**REQUIREMENTS:**
Copy out every line in which the string "scene" occurs.

**LISTED RECORDS:**
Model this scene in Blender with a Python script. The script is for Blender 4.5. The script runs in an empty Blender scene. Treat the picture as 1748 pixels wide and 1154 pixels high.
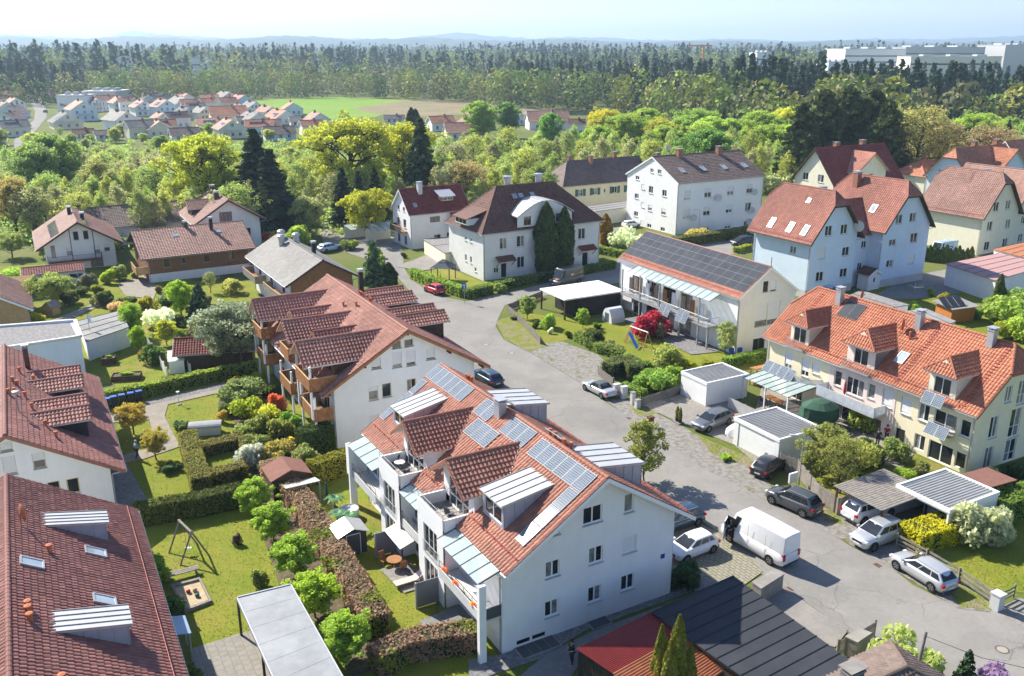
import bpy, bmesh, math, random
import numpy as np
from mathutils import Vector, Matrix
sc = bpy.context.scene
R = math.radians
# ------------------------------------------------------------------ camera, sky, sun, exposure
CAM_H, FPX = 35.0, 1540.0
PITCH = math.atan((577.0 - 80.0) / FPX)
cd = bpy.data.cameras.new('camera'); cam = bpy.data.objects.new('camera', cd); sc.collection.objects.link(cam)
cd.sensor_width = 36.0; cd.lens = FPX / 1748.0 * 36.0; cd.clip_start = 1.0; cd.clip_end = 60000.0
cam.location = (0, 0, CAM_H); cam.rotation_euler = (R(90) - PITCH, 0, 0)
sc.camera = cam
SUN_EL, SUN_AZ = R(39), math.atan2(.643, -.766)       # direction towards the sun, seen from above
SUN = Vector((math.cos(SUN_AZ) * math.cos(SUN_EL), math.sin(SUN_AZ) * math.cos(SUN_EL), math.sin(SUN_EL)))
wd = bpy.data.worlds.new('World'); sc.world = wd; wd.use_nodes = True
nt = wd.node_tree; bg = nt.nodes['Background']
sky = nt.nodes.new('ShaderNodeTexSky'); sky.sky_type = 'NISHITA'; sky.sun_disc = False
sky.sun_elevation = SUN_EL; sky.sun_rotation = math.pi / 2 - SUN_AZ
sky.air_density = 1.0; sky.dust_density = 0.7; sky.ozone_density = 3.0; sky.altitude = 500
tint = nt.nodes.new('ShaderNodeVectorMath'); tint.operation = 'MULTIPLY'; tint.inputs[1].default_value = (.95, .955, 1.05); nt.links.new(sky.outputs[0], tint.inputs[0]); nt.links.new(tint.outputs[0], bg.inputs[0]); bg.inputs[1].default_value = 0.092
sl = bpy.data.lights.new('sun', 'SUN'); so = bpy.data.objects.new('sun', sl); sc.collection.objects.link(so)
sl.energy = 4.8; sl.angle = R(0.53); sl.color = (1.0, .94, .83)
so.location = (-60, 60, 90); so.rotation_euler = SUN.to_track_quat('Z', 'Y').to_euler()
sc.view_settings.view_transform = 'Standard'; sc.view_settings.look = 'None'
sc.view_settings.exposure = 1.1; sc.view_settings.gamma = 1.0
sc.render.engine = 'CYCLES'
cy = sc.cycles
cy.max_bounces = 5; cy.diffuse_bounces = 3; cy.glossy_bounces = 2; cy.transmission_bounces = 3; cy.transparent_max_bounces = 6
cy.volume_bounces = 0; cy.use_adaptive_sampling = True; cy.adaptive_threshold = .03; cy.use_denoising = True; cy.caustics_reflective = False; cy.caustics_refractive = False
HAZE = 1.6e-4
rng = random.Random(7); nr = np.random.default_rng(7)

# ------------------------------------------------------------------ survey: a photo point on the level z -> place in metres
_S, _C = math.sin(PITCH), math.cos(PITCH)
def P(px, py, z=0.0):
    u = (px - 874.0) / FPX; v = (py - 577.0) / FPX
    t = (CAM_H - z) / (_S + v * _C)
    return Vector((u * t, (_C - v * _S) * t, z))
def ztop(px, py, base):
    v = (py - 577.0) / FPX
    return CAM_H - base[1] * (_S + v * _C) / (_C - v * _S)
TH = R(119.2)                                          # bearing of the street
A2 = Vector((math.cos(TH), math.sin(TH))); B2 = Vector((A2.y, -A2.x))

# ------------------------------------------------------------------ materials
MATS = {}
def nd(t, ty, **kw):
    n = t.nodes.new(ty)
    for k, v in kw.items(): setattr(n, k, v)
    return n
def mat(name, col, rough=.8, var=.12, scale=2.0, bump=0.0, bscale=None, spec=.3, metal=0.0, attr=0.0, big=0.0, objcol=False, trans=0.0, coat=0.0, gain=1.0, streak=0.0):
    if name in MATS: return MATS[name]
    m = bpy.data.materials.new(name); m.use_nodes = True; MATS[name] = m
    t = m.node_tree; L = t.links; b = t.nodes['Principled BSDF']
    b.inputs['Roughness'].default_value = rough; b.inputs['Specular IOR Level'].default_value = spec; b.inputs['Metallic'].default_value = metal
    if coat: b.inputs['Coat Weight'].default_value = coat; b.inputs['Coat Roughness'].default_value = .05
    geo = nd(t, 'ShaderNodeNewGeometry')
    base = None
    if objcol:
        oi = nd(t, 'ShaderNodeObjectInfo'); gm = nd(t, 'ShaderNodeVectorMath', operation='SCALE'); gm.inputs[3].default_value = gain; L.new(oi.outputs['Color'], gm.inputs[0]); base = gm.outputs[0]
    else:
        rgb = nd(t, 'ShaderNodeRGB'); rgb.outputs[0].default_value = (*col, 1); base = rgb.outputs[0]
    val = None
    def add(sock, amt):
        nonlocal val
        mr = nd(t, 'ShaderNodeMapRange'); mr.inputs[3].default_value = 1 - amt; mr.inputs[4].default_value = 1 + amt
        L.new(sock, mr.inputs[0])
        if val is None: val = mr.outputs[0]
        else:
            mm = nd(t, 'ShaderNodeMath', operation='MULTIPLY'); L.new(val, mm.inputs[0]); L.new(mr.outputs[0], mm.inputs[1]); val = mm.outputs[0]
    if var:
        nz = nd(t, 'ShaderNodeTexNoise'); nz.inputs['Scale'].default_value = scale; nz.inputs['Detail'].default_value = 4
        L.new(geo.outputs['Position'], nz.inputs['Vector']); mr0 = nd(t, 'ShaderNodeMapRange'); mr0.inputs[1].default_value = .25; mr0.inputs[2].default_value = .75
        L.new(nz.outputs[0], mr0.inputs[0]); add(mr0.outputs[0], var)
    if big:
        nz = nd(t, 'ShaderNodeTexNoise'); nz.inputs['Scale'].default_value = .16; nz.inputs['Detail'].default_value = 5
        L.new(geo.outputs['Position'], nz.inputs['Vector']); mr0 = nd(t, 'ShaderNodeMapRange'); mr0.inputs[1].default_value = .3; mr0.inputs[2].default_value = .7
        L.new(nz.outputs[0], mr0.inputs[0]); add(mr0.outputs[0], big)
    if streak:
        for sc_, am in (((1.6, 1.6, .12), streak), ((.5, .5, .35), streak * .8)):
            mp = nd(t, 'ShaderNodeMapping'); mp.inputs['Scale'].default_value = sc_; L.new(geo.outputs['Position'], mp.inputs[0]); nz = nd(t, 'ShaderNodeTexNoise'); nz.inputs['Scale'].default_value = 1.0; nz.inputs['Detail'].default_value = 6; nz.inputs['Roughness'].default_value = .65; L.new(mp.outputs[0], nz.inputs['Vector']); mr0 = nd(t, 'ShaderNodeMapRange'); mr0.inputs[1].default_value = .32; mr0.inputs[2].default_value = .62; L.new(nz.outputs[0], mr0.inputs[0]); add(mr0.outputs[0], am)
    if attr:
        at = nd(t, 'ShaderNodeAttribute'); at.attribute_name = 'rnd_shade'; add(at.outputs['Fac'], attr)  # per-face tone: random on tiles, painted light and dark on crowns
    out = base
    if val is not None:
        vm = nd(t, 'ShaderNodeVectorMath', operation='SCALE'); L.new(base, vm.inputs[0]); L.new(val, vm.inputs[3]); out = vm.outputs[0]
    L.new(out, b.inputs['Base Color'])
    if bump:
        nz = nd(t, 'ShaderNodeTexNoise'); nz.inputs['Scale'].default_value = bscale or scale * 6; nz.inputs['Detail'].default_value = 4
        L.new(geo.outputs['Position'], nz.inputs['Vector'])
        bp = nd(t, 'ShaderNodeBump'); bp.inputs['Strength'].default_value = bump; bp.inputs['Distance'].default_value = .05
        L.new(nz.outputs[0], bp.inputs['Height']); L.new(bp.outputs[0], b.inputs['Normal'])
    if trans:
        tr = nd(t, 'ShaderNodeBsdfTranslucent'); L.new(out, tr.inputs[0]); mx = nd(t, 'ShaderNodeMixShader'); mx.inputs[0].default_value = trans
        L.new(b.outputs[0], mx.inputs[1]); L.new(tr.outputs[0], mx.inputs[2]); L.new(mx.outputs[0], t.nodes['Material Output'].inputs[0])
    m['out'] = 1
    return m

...

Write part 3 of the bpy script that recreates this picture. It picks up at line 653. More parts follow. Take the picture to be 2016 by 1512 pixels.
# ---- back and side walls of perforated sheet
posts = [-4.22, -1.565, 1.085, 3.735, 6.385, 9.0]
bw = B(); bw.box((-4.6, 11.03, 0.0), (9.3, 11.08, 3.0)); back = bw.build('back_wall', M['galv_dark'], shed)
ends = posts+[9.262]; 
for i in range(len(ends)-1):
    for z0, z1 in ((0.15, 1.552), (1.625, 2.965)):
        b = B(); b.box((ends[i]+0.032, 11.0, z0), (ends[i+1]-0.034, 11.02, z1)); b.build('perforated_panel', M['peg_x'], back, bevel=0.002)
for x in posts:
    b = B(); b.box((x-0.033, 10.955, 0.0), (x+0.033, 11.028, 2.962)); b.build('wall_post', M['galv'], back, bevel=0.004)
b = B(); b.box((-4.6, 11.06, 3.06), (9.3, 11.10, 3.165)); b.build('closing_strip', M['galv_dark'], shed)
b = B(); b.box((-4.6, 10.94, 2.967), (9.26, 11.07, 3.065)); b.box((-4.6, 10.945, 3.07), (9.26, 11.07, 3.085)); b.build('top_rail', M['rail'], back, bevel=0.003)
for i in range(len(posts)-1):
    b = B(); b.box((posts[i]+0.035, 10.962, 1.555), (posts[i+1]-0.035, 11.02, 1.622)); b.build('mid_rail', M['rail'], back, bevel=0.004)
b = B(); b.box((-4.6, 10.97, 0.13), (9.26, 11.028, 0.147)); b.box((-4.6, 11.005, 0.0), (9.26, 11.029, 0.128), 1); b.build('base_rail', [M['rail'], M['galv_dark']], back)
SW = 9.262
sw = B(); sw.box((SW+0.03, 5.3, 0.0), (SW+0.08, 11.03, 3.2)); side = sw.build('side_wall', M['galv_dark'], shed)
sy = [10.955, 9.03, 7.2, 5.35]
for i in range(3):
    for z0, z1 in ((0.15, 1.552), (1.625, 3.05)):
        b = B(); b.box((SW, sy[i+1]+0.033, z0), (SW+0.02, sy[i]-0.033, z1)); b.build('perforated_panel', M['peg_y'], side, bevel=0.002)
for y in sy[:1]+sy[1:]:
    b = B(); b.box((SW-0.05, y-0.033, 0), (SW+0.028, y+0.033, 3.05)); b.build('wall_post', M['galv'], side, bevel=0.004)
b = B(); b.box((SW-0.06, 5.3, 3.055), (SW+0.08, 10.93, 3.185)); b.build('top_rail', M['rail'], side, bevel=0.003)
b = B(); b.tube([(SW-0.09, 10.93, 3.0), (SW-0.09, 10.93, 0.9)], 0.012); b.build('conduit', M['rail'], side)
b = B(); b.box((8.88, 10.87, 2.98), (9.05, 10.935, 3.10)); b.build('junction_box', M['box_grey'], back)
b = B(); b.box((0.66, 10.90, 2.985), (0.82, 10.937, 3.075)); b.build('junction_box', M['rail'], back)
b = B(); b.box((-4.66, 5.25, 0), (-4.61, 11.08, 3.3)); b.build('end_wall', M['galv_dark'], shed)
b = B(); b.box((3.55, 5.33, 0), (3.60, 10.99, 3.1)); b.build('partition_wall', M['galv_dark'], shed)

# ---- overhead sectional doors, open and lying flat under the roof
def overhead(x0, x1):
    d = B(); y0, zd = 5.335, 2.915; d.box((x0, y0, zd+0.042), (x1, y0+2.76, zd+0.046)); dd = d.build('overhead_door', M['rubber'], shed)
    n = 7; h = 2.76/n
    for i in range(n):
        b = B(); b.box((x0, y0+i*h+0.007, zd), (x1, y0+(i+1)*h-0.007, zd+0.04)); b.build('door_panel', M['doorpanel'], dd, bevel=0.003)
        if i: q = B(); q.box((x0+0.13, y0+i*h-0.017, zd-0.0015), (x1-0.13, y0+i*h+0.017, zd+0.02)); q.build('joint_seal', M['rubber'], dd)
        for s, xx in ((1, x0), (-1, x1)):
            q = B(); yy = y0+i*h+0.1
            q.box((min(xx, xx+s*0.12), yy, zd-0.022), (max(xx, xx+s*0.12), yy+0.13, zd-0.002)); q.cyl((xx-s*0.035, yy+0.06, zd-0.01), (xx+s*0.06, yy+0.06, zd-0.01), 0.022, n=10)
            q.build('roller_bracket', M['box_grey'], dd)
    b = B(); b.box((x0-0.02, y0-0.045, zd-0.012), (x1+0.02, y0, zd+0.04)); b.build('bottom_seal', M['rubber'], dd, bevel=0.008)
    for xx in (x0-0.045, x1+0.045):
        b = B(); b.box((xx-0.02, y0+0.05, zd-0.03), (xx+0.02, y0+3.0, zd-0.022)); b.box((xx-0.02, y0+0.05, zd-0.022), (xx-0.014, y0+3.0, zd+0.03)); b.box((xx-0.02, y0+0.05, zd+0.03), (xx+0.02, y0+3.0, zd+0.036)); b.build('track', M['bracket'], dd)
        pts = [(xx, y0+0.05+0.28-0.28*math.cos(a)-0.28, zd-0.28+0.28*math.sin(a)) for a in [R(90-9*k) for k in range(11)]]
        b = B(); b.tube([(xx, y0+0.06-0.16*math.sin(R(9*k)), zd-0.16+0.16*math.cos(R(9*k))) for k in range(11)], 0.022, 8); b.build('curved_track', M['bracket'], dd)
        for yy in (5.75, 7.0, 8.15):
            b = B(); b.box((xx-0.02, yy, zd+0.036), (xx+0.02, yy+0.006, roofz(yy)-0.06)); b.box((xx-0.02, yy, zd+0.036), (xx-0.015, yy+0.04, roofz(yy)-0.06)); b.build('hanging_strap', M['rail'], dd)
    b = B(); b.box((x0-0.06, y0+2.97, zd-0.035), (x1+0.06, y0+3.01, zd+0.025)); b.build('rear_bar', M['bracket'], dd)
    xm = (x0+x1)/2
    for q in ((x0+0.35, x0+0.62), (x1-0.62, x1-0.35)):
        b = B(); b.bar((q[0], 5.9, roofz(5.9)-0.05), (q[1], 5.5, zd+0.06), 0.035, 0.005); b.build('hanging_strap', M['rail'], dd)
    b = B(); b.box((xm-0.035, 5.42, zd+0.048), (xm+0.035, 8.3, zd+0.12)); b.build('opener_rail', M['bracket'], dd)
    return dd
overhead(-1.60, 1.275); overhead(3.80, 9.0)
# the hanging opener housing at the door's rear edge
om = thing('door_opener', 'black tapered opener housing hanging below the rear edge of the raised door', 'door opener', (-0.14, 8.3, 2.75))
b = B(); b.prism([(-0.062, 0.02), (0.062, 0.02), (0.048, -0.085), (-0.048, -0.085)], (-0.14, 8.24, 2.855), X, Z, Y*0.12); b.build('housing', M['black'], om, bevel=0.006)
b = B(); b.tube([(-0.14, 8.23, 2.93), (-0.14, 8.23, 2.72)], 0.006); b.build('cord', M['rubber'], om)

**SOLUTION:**
Model this scene in Blender with a Python script. The script is for Blender 4.5. The script runs in an empty Blender scene. Treat the picture as 1748 pixels wide and 1154 pixels high.
sc = bpy.context.scene